PROVIDED RECORDS ▸
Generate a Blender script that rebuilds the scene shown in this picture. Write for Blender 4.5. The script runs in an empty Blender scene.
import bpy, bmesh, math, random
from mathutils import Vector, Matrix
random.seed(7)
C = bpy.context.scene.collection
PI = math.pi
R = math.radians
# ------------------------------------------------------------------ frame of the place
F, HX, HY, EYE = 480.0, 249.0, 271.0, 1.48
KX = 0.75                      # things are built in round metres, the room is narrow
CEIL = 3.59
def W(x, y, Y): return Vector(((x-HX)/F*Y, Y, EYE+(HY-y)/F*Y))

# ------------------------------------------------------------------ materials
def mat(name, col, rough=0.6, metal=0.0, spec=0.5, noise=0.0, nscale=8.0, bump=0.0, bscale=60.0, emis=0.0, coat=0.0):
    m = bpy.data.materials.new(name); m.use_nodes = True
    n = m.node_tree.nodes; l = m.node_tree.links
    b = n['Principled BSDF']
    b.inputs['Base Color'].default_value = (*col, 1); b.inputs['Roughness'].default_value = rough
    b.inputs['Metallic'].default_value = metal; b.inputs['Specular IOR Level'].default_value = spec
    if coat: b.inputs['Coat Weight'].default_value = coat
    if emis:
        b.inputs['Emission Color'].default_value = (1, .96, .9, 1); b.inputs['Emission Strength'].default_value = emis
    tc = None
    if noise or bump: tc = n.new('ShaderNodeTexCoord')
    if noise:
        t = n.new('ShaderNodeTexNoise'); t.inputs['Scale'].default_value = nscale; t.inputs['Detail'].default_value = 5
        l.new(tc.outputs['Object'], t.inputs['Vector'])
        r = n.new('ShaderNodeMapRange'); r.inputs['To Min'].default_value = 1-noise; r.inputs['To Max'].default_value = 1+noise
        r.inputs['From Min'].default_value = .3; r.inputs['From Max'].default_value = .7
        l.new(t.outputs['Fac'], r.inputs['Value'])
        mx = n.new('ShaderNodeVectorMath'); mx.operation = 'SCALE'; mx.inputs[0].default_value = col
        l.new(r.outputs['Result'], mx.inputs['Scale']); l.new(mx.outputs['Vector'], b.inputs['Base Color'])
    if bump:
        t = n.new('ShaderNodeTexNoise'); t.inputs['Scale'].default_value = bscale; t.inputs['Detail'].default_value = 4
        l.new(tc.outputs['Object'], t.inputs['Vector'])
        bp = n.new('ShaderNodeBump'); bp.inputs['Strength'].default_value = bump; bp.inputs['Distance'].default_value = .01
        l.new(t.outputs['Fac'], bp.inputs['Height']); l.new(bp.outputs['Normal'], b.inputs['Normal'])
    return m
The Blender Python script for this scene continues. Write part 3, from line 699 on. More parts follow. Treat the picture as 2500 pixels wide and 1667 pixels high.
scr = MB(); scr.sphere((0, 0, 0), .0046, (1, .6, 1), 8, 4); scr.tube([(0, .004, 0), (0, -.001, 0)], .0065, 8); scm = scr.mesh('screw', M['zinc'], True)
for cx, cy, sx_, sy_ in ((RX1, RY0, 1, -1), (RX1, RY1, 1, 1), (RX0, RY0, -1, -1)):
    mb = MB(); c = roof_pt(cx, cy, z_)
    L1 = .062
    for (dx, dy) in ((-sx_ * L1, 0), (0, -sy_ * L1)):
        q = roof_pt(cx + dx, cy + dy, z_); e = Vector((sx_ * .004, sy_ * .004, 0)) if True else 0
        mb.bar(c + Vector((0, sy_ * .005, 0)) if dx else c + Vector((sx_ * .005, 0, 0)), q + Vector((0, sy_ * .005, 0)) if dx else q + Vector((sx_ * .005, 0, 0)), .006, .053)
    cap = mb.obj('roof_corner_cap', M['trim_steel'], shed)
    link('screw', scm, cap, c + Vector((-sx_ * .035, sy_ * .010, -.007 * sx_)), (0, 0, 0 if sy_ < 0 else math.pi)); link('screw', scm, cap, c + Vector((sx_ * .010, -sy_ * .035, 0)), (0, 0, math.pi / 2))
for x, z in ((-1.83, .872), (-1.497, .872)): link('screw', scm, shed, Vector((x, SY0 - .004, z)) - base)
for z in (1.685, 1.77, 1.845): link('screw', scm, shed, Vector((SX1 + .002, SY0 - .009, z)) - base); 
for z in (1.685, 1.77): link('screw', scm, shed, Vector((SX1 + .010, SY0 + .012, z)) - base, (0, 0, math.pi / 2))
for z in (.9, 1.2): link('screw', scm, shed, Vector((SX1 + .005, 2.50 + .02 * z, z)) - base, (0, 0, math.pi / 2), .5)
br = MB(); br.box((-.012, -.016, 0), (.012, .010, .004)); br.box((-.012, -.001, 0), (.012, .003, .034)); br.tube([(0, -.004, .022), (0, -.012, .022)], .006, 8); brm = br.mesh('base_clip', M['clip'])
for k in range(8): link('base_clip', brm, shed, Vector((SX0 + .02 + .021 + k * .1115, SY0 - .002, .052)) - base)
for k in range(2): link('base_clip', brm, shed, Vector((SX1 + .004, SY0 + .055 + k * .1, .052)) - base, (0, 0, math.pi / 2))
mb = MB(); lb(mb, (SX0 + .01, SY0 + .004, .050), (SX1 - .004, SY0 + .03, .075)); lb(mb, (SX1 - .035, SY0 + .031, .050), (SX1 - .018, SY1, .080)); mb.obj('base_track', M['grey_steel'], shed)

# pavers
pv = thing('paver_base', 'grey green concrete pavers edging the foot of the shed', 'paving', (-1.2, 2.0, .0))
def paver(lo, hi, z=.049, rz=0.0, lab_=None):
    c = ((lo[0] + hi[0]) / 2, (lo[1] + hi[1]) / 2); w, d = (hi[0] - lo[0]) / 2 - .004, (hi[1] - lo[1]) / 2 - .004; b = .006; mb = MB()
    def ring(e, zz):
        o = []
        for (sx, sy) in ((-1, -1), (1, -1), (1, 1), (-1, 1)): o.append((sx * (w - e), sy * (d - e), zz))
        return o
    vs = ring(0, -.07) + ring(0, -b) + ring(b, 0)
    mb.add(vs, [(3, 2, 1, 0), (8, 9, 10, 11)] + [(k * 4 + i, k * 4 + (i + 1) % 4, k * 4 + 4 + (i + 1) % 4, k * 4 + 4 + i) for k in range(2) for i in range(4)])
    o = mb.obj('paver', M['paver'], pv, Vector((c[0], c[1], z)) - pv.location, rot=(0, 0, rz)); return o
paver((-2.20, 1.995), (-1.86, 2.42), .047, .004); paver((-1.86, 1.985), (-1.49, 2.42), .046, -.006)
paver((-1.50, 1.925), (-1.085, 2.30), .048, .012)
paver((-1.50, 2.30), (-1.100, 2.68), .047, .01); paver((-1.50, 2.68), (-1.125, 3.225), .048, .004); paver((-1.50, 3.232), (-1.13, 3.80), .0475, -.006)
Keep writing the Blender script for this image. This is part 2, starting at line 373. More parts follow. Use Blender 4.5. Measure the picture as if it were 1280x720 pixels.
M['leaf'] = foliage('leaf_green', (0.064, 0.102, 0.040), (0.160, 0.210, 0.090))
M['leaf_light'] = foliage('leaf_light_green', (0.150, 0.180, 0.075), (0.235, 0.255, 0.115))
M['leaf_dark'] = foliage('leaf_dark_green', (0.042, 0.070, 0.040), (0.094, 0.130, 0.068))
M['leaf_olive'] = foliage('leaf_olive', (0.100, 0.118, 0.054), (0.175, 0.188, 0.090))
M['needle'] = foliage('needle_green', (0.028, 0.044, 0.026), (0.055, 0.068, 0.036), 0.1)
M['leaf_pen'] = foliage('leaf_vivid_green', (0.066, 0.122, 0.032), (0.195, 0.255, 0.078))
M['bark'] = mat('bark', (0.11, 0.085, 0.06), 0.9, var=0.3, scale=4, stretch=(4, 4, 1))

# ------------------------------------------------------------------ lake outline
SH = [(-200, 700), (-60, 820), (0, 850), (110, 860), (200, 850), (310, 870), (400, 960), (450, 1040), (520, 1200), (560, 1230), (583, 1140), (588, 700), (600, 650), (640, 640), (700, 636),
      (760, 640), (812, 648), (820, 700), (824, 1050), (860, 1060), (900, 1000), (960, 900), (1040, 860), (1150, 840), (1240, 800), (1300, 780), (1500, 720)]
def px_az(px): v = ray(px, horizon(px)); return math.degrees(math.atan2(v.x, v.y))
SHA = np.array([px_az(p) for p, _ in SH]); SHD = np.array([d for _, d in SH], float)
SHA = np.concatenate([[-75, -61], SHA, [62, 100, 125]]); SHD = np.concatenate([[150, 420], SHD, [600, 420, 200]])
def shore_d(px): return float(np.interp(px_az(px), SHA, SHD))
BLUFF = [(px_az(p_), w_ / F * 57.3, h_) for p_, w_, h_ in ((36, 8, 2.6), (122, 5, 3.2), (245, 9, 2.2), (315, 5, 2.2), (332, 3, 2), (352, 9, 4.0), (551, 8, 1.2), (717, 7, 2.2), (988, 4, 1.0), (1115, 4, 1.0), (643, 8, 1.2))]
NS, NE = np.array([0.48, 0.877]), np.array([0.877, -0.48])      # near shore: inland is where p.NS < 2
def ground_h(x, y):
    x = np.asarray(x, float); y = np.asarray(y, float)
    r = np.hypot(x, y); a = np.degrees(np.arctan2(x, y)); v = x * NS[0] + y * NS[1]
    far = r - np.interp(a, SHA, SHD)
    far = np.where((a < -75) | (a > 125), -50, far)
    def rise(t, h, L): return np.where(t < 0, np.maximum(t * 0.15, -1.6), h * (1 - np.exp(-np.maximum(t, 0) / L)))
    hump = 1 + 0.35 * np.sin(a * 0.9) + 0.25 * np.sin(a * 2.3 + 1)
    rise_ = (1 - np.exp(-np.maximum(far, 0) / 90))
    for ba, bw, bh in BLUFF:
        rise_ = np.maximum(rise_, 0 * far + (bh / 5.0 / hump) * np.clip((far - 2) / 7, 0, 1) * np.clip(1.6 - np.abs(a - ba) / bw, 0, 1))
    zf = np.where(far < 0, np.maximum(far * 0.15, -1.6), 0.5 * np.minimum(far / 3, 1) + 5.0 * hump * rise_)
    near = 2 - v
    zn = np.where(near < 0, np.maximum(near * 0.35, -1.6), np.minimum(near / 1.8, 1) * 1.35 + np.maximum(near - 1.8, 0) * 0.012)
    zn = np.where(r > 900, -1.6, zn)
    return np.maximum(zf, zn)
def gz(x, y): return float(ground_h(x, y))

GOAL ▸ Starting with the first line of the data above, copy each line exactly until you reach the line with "def W(x, y, Y): return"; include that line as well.

CORRECT OUTPUT ▸
Generate a Blender script that rebuilds the scene shown in this picture. Write for Blender 4.5. The script runs in an empty Blender scene.
import bpy, bmesh, math, random
from mathutils import Vector, Matrix
random.seed(7)
C = bpy.context.scene.collection
PI = math.pi
R = math.radians
# ------------------------------------------------------------------ frame of the place
F, HX, HY, EYE = 480.0, 249.0, 271.0, 1.48
KX = 0.75                      # things are built in round metres, the room is narrow
CEIL = 3.59
def W(x, y, Y): return Vector(((x-HX)/F*Y, Y, EYE+(HY-y)/F*Y))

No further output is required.